**EXERCISE DETAILS**
Quote verbatim the span of lines that begins the listing below and closes with the line containing "obj('scallop_edge', sc, 'teal_mural', arch, smooth=False)".

**RECORDS TO PROCESS**
********

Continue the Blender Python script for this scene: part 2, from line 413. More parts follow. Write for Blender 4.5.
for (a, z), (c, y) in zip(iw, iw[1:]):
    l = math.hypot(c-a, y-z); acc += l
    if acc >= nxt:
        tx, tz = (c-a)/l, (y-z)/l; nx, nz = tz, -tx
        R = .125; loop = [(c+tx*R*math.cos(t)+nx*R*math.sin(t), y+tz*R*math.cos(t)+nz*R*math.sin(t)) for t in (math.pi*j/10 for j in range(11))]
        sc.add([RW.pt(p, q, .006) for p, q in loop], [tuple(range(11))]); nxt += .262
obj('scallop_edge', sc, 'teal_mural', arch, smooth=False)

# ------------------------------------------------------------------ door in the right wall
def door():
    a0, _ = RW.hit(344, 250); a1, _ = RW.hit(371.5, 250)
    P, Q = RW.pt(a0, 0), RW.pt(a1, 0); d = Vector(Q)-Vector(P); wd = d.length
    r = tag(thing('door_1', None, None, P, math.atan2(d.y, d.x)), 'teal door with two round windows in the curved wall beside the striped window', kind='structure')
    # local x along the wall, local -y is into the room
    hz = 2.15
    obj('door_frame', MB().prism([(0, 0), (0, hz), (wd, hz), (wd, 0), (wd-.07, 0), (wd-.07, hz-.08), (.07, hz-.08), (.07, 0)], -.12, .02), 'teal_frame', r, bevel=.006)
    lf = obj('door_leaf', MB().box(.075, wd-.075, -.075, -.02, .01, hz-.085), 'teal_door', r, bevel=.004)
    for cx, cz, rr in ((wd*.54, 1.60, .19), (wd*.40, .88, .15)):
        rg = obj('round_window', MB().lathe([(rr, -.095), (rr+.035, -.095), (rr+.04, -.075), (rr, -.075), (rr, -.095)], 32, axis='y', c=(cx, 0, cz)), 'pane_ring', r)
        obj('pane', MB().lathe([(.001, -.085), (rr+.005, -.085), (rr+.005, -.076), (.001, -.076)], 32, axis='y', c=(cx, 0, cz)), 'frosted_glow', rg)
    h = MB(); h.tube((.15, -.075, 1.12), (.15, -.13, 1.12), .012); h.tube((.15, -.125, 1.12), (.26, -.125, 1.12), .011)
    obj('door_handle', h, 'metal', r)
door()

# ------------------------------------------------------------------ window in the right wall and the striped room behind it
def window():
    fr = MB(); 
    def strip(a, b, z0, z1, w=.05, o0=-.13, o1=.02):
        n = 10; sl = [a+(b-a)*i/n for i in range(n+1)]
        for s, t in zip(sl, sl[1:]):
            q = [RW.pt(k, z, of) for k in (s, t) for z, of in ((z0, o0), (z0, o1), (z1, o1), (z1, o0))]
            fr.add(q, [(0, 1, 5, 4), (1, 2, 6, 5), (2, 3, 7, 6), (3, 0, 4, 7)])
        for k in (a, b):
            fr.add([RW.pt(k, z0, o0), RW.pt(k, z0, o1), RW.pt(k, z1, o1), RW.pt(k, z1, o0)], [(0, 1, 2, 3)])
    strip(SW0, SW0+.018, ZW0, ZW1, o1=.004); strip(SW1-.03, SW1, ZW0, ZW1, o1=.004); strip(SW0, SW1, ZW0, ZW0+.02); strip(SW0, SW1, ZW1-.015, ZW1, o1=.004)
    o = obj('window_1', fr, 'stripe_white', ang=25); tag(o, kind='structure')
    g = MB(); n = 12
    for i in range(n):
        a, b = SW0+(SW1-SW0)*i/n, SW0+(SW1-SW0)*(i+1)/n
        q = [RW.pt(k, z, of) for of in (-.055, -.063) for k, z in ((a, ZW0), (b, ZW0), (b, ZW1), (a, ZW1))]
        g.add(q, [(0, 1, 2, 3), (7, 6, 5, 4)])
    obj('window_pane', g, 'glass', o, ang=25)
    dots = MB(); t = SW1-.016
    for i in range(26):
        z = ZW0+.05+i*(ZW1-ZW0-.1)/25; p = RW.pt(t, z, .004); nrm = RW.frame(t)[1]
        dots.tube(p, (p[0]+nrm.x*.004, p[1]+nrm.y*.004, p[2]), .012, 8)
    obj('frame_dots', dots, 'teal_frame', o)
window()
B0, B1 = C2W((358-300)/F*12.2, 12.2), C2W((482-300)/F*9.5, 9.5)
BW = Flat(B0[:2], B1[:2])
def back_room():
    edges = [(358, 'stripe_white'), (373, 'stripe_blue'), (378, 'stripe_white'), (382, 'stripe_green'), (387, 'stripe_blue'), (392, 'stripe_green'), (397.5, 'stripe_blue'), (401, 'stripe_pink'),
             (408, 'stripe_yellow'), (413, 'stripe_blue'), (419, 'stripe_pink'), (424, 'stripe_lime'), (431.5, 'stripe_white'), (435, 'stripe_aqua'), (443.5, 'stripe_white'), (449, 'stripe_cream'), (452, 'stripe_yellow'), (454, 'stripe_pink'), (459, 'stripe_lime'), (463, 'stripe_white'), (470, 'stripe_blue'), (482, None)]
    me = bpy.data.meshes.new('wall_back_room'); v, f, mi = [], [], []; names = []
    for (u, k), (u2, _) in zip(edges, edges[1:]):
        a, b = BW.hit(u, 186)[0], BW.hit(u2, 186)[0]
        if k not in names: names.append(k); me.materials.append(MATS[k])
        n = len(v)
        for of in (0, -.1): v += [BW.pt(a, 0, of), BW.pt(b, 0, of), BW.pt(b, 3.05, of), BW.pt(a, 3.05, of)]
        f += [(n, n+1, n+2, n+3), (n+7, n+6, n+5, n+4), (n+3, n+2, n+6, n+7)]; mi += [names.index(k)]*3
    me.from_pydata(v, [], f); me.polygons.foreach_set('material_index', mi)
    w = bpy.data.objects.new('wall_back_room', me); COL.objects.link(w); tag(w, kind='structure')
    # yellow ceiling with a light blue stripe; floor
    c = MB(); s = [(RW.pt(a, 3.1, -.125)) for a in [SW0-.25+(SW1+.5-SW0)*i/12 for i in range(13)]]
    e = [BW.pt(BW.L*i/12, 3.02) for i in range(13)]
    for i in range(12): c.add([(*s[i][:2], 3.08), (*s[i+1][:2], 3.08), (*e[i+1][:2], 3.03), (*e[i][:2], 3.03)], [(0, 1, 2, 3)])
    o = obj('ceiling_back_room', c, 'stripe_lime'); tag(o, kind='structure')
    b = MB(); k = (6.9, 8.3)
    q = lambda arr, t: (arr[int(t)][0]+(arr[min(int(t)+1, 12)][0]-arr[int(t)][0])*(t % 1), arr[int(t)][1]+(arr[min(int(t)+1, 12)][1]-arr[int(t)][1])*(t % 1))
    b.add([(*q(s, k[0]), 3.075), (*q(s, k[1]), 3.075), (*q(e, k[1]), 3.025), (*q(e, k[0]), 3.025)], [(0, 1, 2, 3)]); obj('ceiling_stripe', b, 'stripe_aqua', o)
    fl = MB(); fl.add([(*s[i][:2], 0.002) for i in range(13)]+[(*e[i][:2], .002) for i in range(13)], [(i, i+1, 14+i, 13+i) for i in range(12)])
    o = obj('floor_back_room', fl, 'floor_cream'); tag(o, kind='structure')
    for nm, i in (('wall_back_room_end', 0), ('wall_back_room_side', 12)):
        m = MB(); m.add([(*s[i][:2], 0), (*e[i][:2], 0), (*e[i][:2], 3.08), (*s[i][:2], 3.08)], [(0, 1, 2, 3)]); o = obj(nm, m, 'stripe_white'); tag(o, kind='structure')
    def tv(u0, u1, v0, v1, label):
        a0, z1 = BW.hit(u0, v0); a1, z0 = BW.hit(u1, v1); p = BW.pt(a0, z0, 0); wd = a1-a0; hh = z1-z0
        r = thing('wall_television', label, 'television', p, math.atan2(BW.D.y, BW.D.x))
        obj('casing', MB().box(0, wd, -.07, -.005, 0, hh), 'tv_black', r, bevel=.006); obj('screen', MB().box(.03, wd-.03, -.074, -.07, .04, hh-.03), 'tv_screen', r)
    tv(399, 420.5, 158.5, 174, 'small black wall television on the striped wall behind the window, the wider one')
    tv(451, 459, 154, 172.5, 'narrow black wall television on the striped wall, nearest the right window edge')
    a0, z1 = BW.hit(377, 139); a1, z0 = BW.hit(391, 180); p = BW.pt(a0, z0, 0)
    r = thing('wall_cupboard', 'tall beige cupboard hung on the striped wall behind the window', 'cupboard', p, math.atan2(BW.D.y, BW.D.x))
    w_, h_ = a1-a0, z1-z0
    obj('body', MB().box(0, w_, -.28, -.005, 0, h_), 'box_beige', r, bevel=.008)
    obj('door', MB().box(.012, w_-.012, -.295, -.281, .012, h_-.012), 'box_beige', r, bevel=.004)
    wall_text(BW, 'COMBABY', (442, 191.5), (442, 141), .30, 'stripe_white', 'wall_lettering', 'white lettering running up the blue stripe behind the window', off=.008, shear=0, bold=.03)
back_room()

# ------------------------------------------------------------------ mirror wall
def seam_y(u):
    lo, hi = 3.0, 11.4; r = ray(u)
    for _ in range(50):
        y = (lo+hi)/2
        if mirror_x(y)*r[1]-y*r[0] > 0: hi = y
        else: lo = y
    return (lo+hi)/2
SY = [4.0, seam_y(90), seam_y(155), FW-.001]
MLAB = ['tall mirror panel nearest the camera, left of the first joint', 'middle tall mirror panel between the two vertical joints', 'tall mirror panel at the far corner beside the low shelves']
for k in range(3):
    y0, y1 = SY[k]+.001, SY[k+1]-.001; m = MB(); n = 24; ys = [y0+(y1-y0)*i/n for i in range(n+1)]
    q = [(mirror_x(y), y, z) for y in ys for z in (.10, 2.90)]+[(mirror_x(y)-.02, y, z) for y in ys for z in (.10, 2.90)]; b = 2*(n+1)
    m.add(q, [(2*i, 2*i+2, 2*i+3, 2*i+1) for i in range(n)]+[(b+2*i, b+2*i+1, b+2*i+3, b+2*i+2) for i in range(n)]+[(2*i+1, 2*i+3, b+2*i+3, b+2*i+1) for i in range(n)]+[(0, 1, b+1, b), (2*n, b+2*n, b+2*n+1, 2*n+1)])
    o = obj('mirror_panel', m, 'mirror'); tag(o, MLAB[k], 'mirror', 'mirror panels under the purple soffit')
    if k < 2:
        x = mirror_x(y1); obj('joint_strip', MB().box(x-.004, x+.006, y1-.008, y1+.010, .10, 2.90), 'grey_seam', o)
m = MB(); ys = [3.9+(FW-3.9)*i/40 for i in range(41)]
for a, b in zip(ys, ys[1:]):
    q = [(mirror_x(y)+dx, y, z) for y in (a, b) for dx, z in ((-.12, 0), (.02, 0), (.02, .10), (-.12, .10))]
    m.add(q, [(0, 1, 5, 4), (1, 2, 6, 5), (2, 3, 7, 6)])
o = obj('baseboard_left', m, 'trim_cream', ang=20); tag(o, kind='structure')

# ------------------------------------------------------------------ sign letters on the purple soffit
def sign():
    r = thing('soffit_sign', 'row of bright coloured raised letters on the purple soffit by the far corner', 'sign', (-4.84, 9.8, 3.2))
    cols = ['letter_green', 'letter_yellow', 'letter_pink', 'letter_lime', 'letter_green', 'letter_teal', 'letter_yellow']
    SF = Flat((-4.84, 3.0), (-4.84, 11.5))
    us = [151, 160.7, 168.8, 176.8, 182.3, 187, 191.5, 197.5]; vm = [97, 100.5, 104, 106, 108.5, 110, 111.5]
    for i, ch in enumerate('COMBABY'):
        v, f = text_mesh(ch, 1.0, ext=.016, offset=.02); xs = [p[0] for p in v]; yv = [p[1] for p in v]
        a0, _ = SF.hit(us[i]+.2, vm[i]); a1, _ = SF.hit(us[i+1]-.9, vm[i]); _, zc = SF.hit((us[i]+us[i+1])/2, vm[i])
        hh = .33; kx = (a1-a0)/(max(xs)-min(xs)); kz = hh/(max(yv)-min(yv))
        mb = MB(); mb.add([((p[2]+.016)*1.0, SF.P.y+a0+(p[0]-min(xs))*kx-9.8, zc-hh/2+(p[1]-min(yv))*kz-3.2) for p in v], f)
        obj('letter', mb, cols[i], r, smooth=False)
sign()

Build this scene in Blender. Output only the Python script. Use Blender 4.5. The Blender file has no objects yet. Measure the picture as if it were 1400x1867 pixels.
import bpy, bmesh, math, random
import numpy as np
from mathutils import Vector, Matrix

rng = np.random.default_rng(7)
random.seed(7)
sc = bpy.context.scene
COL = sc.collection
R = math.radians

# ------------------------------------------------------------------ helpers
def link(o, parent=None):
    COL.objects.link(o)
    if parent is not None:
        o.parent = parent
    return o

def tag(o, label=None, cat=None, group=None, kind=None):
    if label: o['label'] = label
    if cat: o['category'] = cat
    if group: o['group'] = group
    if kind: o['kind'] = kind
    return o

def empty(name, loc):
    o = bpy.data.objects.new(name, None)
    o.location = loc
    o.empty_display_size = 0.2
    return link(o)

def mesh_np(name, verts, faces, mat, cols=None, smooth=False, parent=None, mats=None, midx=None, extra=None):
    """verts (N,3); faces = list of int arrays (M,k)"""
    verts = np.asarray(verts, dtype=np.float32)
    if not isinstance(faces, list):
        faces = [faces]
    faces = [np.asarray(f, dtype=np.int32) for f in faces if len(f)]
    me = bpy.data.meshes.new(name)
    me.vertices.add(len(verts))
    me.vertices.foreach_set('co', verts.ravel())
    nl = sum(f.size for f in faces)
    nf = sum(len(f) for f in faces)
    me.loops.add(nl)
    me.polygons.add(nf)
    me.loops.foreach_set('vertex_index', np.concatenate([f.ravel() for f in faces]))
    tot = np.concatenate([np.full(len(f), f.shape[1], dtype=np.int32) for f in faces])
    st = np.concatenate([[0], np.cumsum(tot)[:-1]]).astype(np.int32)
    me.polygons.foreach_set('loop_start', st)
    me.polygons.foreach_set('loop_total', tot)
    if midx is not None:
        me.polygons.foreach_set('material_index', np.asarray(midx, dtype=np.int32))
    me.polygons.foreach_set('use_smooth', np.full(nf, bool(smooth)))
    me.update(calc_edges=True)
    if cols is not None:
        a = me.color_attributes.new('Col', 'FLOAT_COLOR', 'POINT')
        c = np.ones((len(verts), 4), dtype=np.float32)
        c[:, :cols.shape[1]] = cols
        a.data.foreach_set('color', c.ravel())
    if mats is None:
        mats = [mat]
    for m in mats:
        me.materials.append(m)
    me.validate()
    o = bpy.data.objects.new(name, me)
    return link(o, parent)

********

**RESPONSE BELOW**
Continue the Blender Python script for this scene: part 2, from line 413. More parts follow. Write for Blender 4.5.
for (a, z), (c, y) in zip(iw, iw[1:]):
    l = math.hypot(c-a, y-z); acc += l
    if acc >= nxt:
        tx, tz = (c-a)/l, (y-z)/l; nx, nz = tz, -tx
        R = .125; loop = [(c+tx*R*math.cos(t)+nx*R*math.sin(t), y+tz*R*math.cos(t)+nz*R*math.sin(t)) for t in (math.pi*j/10 for j in range(11))]
        sc.add([RW.pt(p, q, .006) for p, q in loop], [tuple(range(11))]); nxt += .262
obj('scallop_edge', sc, 'teal_mural', arch, smooth=False)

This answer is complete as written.